Pada tahun 1938, Menes menjadi tuan rumah Muktamar NU ke-13, yang menghasilkan keputusan penting, salah satunya bahwa bergabung dengan NU hukumnya wajib.
Namun, pada 1953, setelah Muktamar NU di Palembang yang memutuskan NU keluar dari Masyumi, terjadi perpecahan di Mathla’ul Anwar. Sebagian pihak yang mendukung Masyumi tetap menggunakan nama Mathla’ul Anwar (MA), sementara yang berpegang teguh pada NU menggunakan nama MALNU.
Dinamika Politik dan Tantangan di Masa Orde Baru
Sejak tahun 1958, MA berubah menjadi organisasi massa (Ormas), bukan hanya lembaga pendidikan. Sementara itu, MALNU tetap berfokus pada pendidikan dengan mempertahankan hubungan erat dengan NU.
Pada masa Orde Baru, MA mendapatkan dukungan dari Golkar, sementara MALNU yang berafiliasi dengan NU menghadapi banyak tekanan politik. Bahkan, KH. Ma’ani Rusydi, tokoh utama MALNU, dipenjara dengan tuduhan yang diduga bermuatan politis.

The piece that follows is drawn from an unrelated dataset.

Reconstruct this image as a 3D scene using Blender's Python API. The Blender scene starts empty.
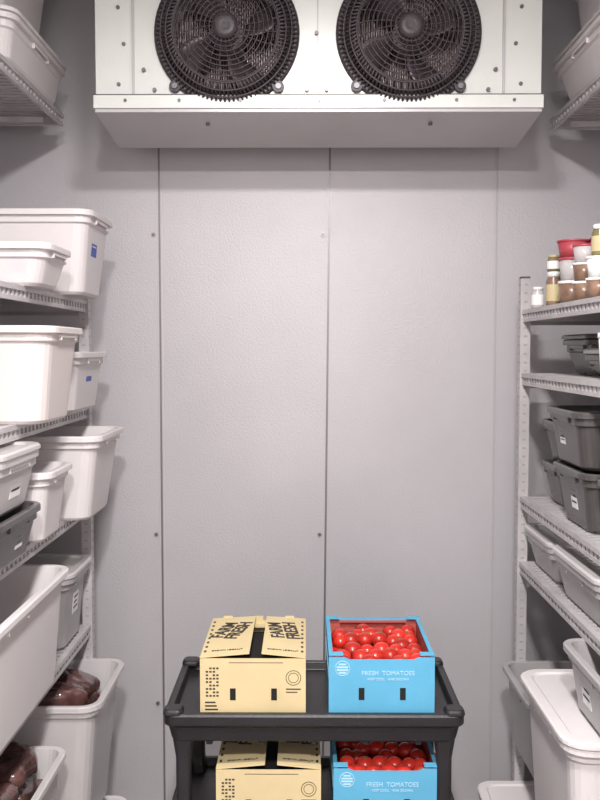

Banyak cabang MALNU yang mengalami penurunan atau ditutup, terutama di daerah seperti Lampung dan Karawang, karena minimnya dukungan pemerintah. Namun, berkat konsistensi dan perjuangan para ulama, MALNU tetap bertahan dan terus berkembang hingga saat ini.
MALNU Saat Ini
Kini, MALNU berkembang pesat dengan lebih dari 10.000 siswa di berbagai jenjang pendidikan, mulai dari PAUD, Madrasah Ibtidaiyah, Madrasah Tsanawiyah, Madrasah Aliyah, hingga Sekolah Menengah Kejuruan (SMK) dan SMA.
Sebagai satu-satunya lembaga pendidikan di Banten yang masih mempertahankan “Linahdlatil Ulama” dalam namanya, MALNU tetap teguh pada prinsip pendidikan Islam Aswaja, sekaligus terus berinovasi dalam sistem pendidikan modern.
Kesimpulan
MALNU adalah lembaga pendidikan, bukan Ormas, yang sejak awal berdiri berkomitmen menyebarkan Islam Aswaja dan mempertahankan hubungan erat dengan NU.
Meski menghadapi berbagai tantangan politik dan tekanan di masa lalu, MALNU tetap berkembang dan menjadi salah satu lembaga pendidikan Islam terbesar di Banten.